Whatever the case, clear communication is essential. Owners should formally inform tenants of obligations, coordinate access for contractors, and ensure records are shared. It is also wise to engage with insurers early, confirming that the maintenance regime meets their expectations. This transparency reduces disputes and strengthens defensibility if a fire occurs.

What Tenants Need to Know

As a tenant operating a commercial kitchen, you are on the front line of risk. Even if the landlord has formal compliance duties, a fire in your kitchen will disrupt your business first — and insurers will expect to see that you took reasonable precautions.

  • If the exhaust is prescribed: Maintenance must comply with AS 1851 requirements, but the smartest path is to combine this with the BPG overlay. Ensure the timing requirements are satisfied, keep your own filter-cleaning and grease-logging records, and cooperate fully to ensure the system is properly managed.
  • If the exhaust is not prescribed: Don’t assume you’re free of responsibility. Insurers often refuse or limit claims if there is no evidence of cleaning. Implementing the BPG risk-based approach is the clearest way to demonstrate diligence and protect your cover.
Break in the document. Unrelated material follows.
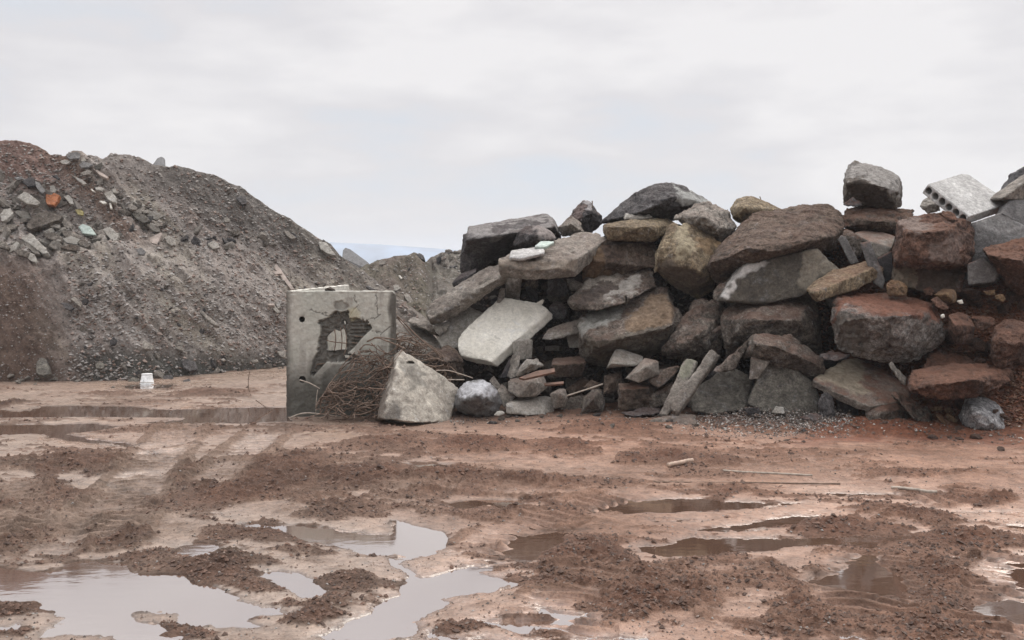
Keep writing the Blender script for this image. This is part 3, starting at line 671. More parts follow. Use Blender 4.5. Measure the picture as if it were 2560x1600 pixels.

Strong communication with both the landlord and your insurer is key. Confirm in writing who is responsible, request copies of maintenance reports, and tell your insurer how the system is managed. This joined-up approach reduces the chance of cover disputes and ensures everyone is protected.

Key Takeaways

  • From 13 February 2026, building owners in NSW must maintain all prescribed fire safety measures in accordance with AS 1851-2012.
  • A kitchen exhaust system only falls under AS 1851 if it is listed as a prescribed installation in the building’s fire safety schedule.
  • If prescribed: Owners must comply with AS 1851. The most effective approach is to combine AS 1851’s time-based schedules with the Best Practice Guide (BPG), which uses grease measurements to align cleaning frequency with actual cooking intensity.
  • If not prescribed: There is no legal obligation under AS 1851, but owners and tenants still carry duties under WHS law and insurance requirements. In this case, implementing the BPG risk-based method is the smartest way to demonstrate diligence and satisfy insurers.
  • Communication is critical. Owners should formally inform tenants of responsibilities, tenants should clarify obligations in writing, and both parties should engage with insurers to confirm maintenance expectations.
  • Documentation matters. Keep AS 1851 logbooks (if required) and BPG measurement records together as evidence of compliance and risk management.
  • Ultimately: AS 1851 provides the legal baseline; the BPG reduces real-world fire risk. Using both — and keeping all parties aligned — is the best way to stay compliant, manage risk, and protect insurance cover.